Cubic congruences and sums involving $\binom{3k}k$

Zhi-Hong Sun

Published 2013-10-24, updated 2013-11-20Version 7

Let $p$ be a prime greater than $3$ and let $a$ be a rational p-adic integer.
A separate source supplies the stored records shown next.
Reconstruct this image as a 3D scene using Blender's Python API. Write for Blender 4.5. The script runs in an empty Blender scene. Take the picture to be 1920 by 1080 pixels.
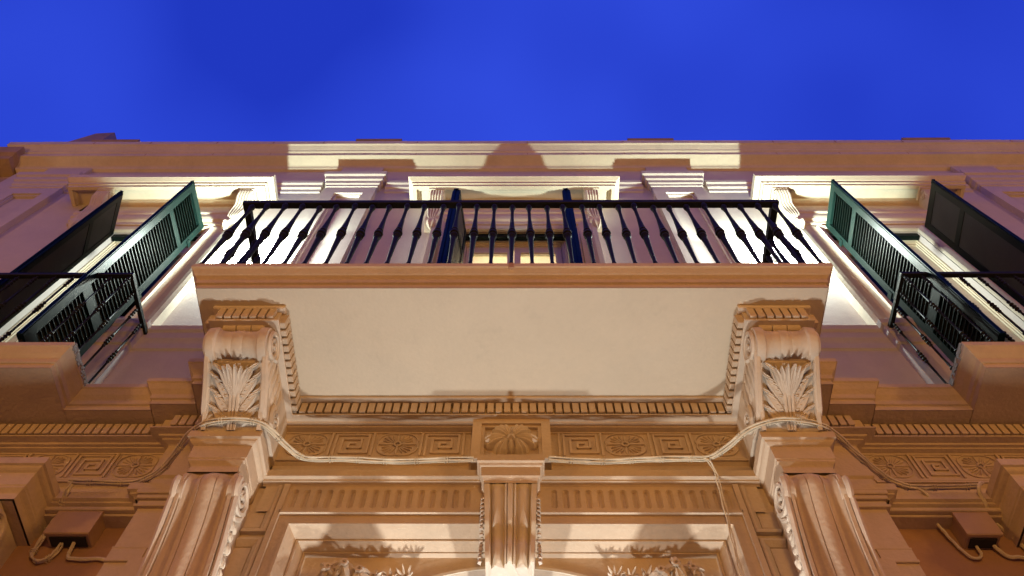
import bpy, bmesh, math, random
from mathutils import Vector, Matrix
random.seed(7)
scene = bpy.context.scene
C = scene.collection
PI = math.pi

# ------------------------------------------------------------------ camera
# world: x along the facade, y into the wall (street side is negative), z up.
f, pitch, yaw, roll, cx = 1514.0, math.radians(64.145), math.radians(.432), .0009, .031
cp, sp = math.cos(pitch), math.sin(pitch)
R0 = Matrix(((1, 0, 0), (0, -sp, cp), (0, cp, sp)))
Ry = Matrix(((math.cos(yaw), 0, math.sin(yaw)), (0, 1, 0), (-math.sin(yaw), 0, math.cos(yaw))))
Rz = Matrix(((math.cos(roll), -math.sin(roll), 0), (math.sin(roll), math.cos(roll), 0), (0, 0, 1)))
RR = Rz @ Ry @ R0                       # rows: right, up, forward
cam_d = bpy.data.cameras.new('camera'); cam = bpy.data.objects.new('camera', cam_d); C.objects.link(cam)
right, up, fwd = RR[0], RR[1], RR[2]
M = Matrix((right, up, -fwd)).transposed().to_4x4(); M.translation = Vector((cx, -2.35, 1.6))
cam.matrix_world = M
cam_d.sensor_width = 36; cam_d.lens = 36 * f / 1920; cam_d.clip_end = 2000; cam_d.clip_start = .05
scene.camera = cam

# ------------------------------------------------------------------ sky and exposure
world = bpy.data.worlds.new('World'); scene.world = world; world.use_nodes = True
nt = world.node_tree; nt.nodes.clear()
out = nt.nodes.new('ShaderNodeOutputWorld'); bg = nt.nodes.new('ShaderNodeBackground')
tc = nt.nodes.new('ShaderNodeTexCoord')
mp = nt.nodes.new('ShaderNodeMapping'); mp.inputs['Scale'].default_value = (1.1, 1.1, 1.1); mp.inputs['Location'].default_value = (.35, .2, .1)
ns = nt.nodes.new('ShaderNodeTexNoise'); ns.inputs['Scale'].default_value = 1.7; ns.inputs['Detail'].default_value = 2.5; ns.inputs['Roughness'].default_value = .45
cr = nt.nodes.new('ShaderNodeValToRGB')
cr.color_ramp.elements[0].position = .36; cr.color_ramp.elements[0].color = (.0145, .040, .53, 1)
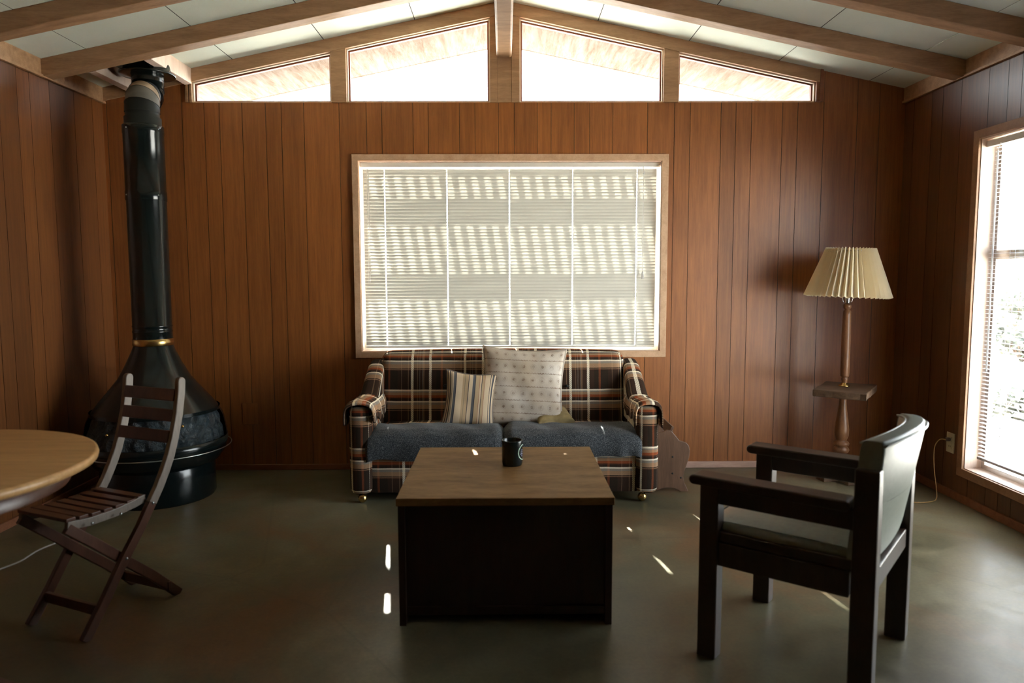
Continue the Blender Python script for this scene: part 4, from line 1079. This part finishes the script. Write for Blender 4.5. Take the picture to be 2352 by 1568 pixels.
so = bpy.data.objects.new('sun', sun); COL.objects.link(so); so.rotation_euler = d.to_track_quat('-Z', 'Y').to_euler(); so.location = (-1, 12, 8)
# sky portals: they emit nothing and only steer sampling of the sky through the openings
def portal(c, rot, sx, sy):
    l = bpy.data.lights.new('window_portal', 'AREA'); l.shape = 'RECTANGLE'; l.size = sx; l.size_y = sy
    l.cycles.is_portal = True
    o = bpy.data.objects.new('window_portal', l); COL.objects.link(o); o.location = c; o.rotation_euler = rot
portal((.037, D + .13, 1.36), (-PI / 2, 0, 0), 1.9, 1.2)
portal((0, D + .13, 2.6), (-PI / 2, 0, 0), 3.9, .6)
portal((XR + .13, 2.94, 1.07), (0, PI / 2, 0), 1.78, 1.9)

# ------------------------------------------------------------------ camera
cam = bpy.data.cameras.new('camera'); co = bpy.data.objects.new('camera', cam); COL.objects.link(co); S.camera = co
FPX, pit, yaw, roll = 1680.0, .0906, .0095, -.0027
cy, sy, cp, sp_ = math.cos(yaw), math.sin(yaw), math.cos(pit), math.sin(pit)
f = Vector((sy * cp, cy * cp, -sp_)); r = Vector((cy, -sy, 0)); u = r.cross(f)
r2 = r * math.cos(roll) + u * math.sin(roll); u2 = -r * math.sin(roll) + u * math.cos(roll)
co.matrix_world = Matrix(((r2.x, u2.x, -f.x, 0), (r2.y, u2.y, -f.y, 0), (r2.z, u2.z, -f.z, 1.25), (0, 0, 0, 1)))
cam.sensor_width = 36; cam.lens = FPX * 36 / 2352; cam.clip_end = 300; cam.clip_start = .05
cam.dof.use_dof = True; cam.dof.focus_distance = 4.2; cam.dof.aperture_fstop = 2.4

vs_ = S.view_settings; vs_.view_transform = 'Standard'; vs_.look = 'None'; vs_.gamma = 1; vs_.use_curve_mapping = False; vs_.exposure = 1.5
cyc = S.cycles; cyc.use_denoising = True; cyc.max_bounces = 10; cyc.diffuse_bounces = 6; cyc.glossy_bounces = 4; cyc.transparent_max_bounces = 12; cyc.transmission_bounces = 6
cyc.sample_clamp_indirect = 8; cyc.caustics_reflective = False; cyc.caustics_refractive = False
try: cyc.denoiser = 'OPENIMAGEDENOISE'
except Exception: pass
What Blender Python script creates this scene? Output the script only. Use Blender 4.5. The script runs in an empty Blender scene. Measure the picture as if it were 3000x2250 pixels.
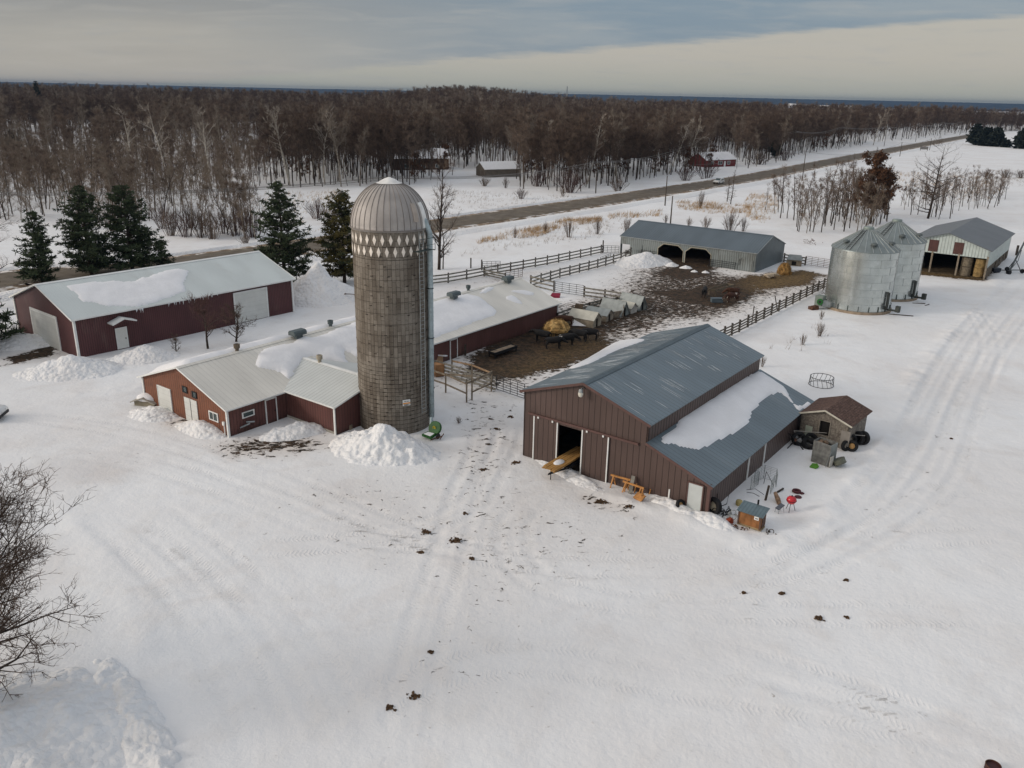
import bpy, bmesh, math, random
import numpy as np
from mathutils import Vector, Matrix
random.seed(7)
R = math.radians
S = bpy.context.scene
COL = S.collection
# ------------------------------------------------------------------ camera
CH = 26.0; CF = 2426.8; CP = R(19.3306); CR = R(1.2186)
def cam_axes():
    F = Vector((0, math.cos(CP), -math.sin(CP)))
    R0 = Vector((1, 0, 0)); U0 = R0.cross(F)
    return F, R0*math.cos(CR)+U0*math.sin(CR), U0*math.cos(CR)-R0*math.sin(CR)
F_, R_, U_ = cam_axes()
cd = bpy.data.cameras.new('camera'); cam = bpy.data.objects.new('camera', cd); COL.objects.link(cam)
cd.sensor_width = 36; cd.lens = 36*CF/3000; cd.clip_start = .5; cd.clip_end = 60000
cam.matrix_world = Matrix(((R_.x, U_.x, -F_.x, 0), (R_.y, U_.y, -F_.y, 0), (R_.z, U_.z, -F_.z, CH), (0, 0, 0, 1)))
S.camera = cam
S.render.resolution_x = 1024; S.render.resolution_y = 768
S.view_settings.view_transform = 'Standard'; S.view_settings.look = 'None'
S.view_settings.exposure = .14; S.view_settings.gamma = 1
# ------------------------------------------------------------------ light
SUN_EL = R(20); SUN_AZ = R(-100)       # azimuth measured from +Y towards +X
W = bpy.data.worlds.new('World'); S.world = W; W.use_nodes = True
nt = W.node_tree; N = nt.nodes; L = nt.links; N.clear()
def nn(t, **k):
    n = N.new(t)
    for a, b in k.items(): setattr(n, a, b)
    return n
def mth(op, a, b=None, c=None):
    n = nn('ShaderNodeMath', operation=op)
    for i, v in enumerate((a, b, c)):
        if v is None: continue
        if isinstance(v, (int, float)): n.inputs[i].default_value = v
        else: L.new(v, n.inputs[i])
    return n.outputs[0]
def mixc(f, a, b):
    n = nn('ShaderNodeMix', data_type='RGBA')
    if isinstance(f, (int, float)): n.inputs[0].default_value = f
    else: L.new(f, n.inputs[0])
    for i, v in ((6, a), (7, b)):
        if isinstance(v, tuple): n.inputs[i].default_value = (*v, 1)
        else: L.new(v, n.inputs[i])
    return n.outputs[2]
def sstep(v, a, b):
    n = nn('ShaderNodeMapRange', interpolation_type='SMOOTHSTEP'); L.new(v, n.inputs[0])
    n.inputs[1].default_value = a; n.inputs[2].default_value = b
    return n.outputs[0]
sky = nn('ShaderNodeTexSky', sky_type='NISHITA'); sky.sun_disc = False
sky.sun_elevation = SUN_EL; sky.sun_rotation = SUN_AZ; sky.dust_density = 2
tc = nn('ShaderNodeTexCoord'); sp = nn('ShaderNodeSeparateXYZ'); L.new(tc.outputs['Generated'], sp.inputs[0])
yy = mth('MAXIMUM', sp.outputs[1], .05)
az = mth('DIVIDE', sp.outputs[0], yy); el = mth('DIVIDE', sp.outputs[2], yy)
cb = nn('ShaderNodeCombineXYZ'); L.new(az, cb.inputs[0]); L.new(mth('MULTIPLY', el, 9), cb.inputs[1])
ns = nn('ShaderNodeTexNoise'); L.new(cb.outputs[0], ns.inputs[0]); ns.inputs['Scale'].default_value = 2.6; ns.inputs['Detail'].default_value = 7; ns.inputs['Roughness'].default_value = .55
ns2 = nn('ShaderNodeTexNoise'); L.new(cb.outputs[0], ns2.inputs[0]); ns2.inputs['Scale'].default_value = 9; ns2.inputs['Detail'].default_value = 8; ns2.inputs['Distortion'].default_value = .6
nz = mth('SUBTRACT', ns.outputs[0], .5)
line = mth('MULTIPLY_ADD', az, .093, .0385)
ns3 = nn('ShaderNodeTexNoise'); L.new(cb.outputs[0], ns3.inputs[0]); ns3.inputs['Scale'].default_value = 14; ns3.inputs['Detail'].default_value = 9; ns3.inputs['Roughness'].default_value = .65
t = mth('ADD', mth('ADD', mth('SUBTRACT', el, line), mth('MULTIPLY', nz, .014)), mth('MULTIPLY', mth('SUBTRACT', ns3.outputs[0], .5), .014))
above = sstep(t, -.002, .007)
rightw = sstep(az, -.42, .15)
cream = mixc(sstep(el, .0, .05), (.40, .41, .37), (.47, .445, .40))
leftc = mixc(sstep(mth('ADD', el, mth('MULTIPLY', nz, .09)), .02, .10), (.43, .41, .375), (.285, .285, .285))
blue = mixc(sstep(mth('ADD', ns.outputs[0], 0), .42, .62), (.215, .280, .345), (.29, .335, .375))
upper = mixc(rightw, leftc, blue)
cl = mixc(above, cream, upper)
cl = mixc(mth('MULTIPLY', sstep(ns2.outputs[0], .45, .75), .30), cl, (.47, .45, .42))
cl = mixc(mth('MULTIPLY', sstep(ns3.outputs[0], .5, .7), .16), cl, (.30, .33, .37))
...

In this paper we try to determine $\sum_{k=1}^{[p/3]}\binom{3k}ka^k\pmod p$, and real the connection between cubic congruences and the sum $\sum_{k=1}^{[p/3]}\binom{3k}ka^k$, where $[x]$ is the greatest integer not exceeding $x$. Suppose that $a_1,a_2,a_3$ are rational p-adic integers, $P=-2a_1^3+9a_1a_2-27a_3$, $Q=(a_1^2-3a_2)^3$ and $PQ(P^2-Q)(P^2-3Q)(P^2-4Q)\not\equiv 0\pmod p$. In this paper we show that the number of solutions of the congruence $x^3+a_1x^2+a_2x+a_3\equiv 0\pmod p$ depends only on $\sum_{k=1}^{[p/3]}\binom{3k}k(\frac{4Q-P^2}{27Q})^k\pmod p$. Let $q$ be a prime of the form $3k+1$ and so $4q=L^2+27M^2$ with $L,M\in\Bbb Z$. When $p\not=q$ and $p\nmid L$, we establish congruences for $\sum_{k=1}^{[p/3]}\binom{3k}k(\frac{M^2}q)^k$ and $\sum_{k=1}^{[p/3]}\binom{3k}k(\frac{L^2}{27q})^k$ modulo p. As a consequence, we show that $x^3-qx-qM\equiv 0\pmod p$ has three solutions if and only if $p$ is a cubic residue of $q$.